March 2.0

Constitutional Democracy is all about minorities. Sure, the majority gets to make the rules – but they don’t get to do so at the expense of the rest. The constitution – the supreme law of the land – is more about protecting all the people from the tyranny of the few and protecting the few from the tyranny of the many than it is a document drawn up by the winners of a popularity contest.

Today the Democratic Alliance took to the streets in protest against COSATU’s refusal to bridge the impasse over a youth wage subsidy (something that all other parties consider key to creating employment for the country’s swathes of idle young people). COSATU don’t like the wage subsidy because it’s a learn-while-you-work scheme which would legally prevent them from extracting union fees from the people who might make use of the subsidy; and because it doesn’t do anything for the dwindling numbers of already employed, unionised workers they represent. That’s it in a nutshell, and you don’t have to believe me – it’s in their written opposition to the idea.

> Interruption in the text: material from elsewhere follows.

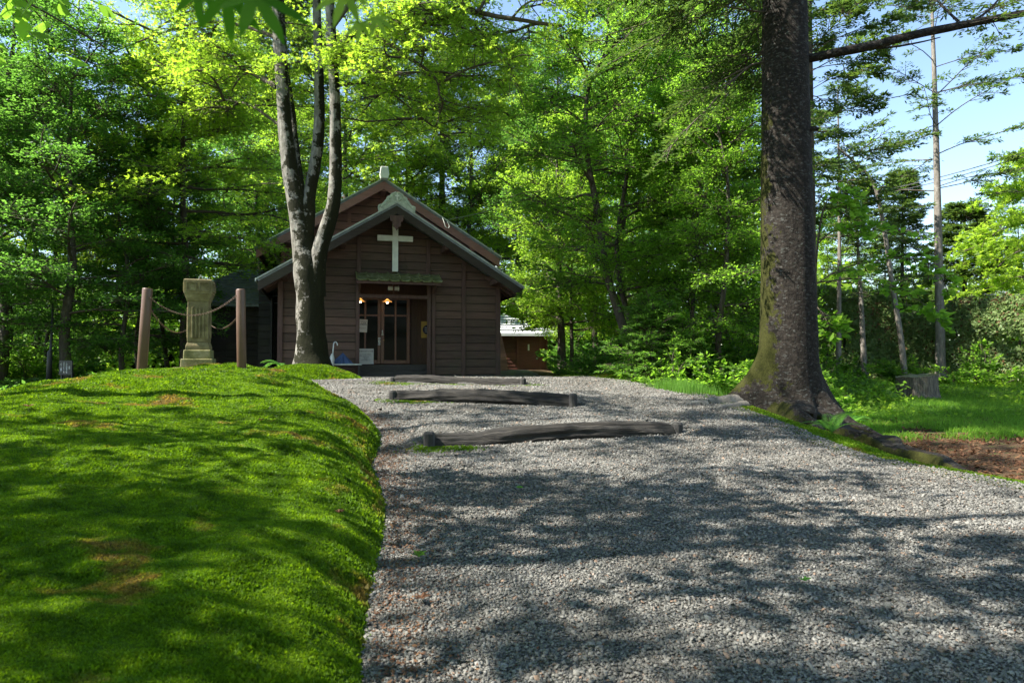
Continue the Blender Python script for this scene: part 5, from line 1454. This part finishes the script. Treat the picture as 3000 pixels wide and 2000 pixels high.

So the DA took up a time-honoured, African means of showing opposition to something – they marched. Instead of doing what their once lily-white supporters in the past might have done and writing letters to editors of newspapers in indignation, the new, more representative DA toyi-toyi’ed. It wasn’t to be. Before they could get their multicultural show on the road, COSATU and NUMSA members began rushing at them emblazoned in union colours, hurling bricks, rocks and insults. Imagine the victims they might have played if the shoe were on the other foot – and in the past it has been. How faded our memories have become…

COSATU have always insisted on the right to free, non-violent protest – and the constitution grants them this. The courts have repeatedly granted them this. Indeed, the police have made sure that this right has, under peril, been a protected one. Why should the DA not have the same right to protest COSATU? When Zwelinzima Vavi threatens strikes now, he can’t really be sure he’ll muster the numbers he used to. When someone else mounts a protest march, the unions think their monopoly on this activity is somehow compromised – and they react with hatred, violence, disrespect and fire – not unlike a spoilt child does when another child is as good as he at his own game. It is base, vulgar and shows a deep lack of understanding – the understanding of concepts you’d imagine trade unions were founded on – equality, fairness, freedom, the rights of assembly, the rights to argue and bargain. All of that went out of the window when the red cap was on the other side’s head. Imagine the confusion among the unionists when they were holed up in the building and a mob came to protest them. It is no wonder their heads exploded. There was no way they could comprehend such a role-reversal.

I do not support the DA. I question the sense of them marching their supporters to COSATU headquarters – just as I question this as the only course of action every time COSATU embark upon it. I hear many commentators with an “I told you so” attitude to the violence against the marchers, but I am forced to ask if they aren’t being a little disingenuous. Were COSATU ever to be met by brick-throwing imbeciles and spitting hatred by a vitriolic mob, would these same commentators not have stood up for them and their right to protest – to protest anything, anywhere? I would call someone who says no a liar.

Protest doesn’t belong to anyone. Frankly I think it has outlived its usefulness among civilised people – but it is protected. The police gave permission for this protest to take place – and it should have been allowed to peacefully assemble, move around, hand over a memorandum and piss off again. That it didn’t is a blight on Vavi’s record and a disgrace to our constitutional democracy. Those who laugh because a few DA members and journalists got hit by rocks forget that the vast majority of these protesters weren’t the detested white capitalists or privileged, educated people with jobs and means – they were mostly black people who wanted jobs. Have we so little self-respect that we cannot see the unemployed as victims here, that we must side with protected, unionised, belligerent workers? If that is how you feel, you have missed the point of freedom, you do not know what democracy is and you would have made a better serf to Apartheid masters than you do a free man.

Equality is not for some; it is for all – even those whom you despise.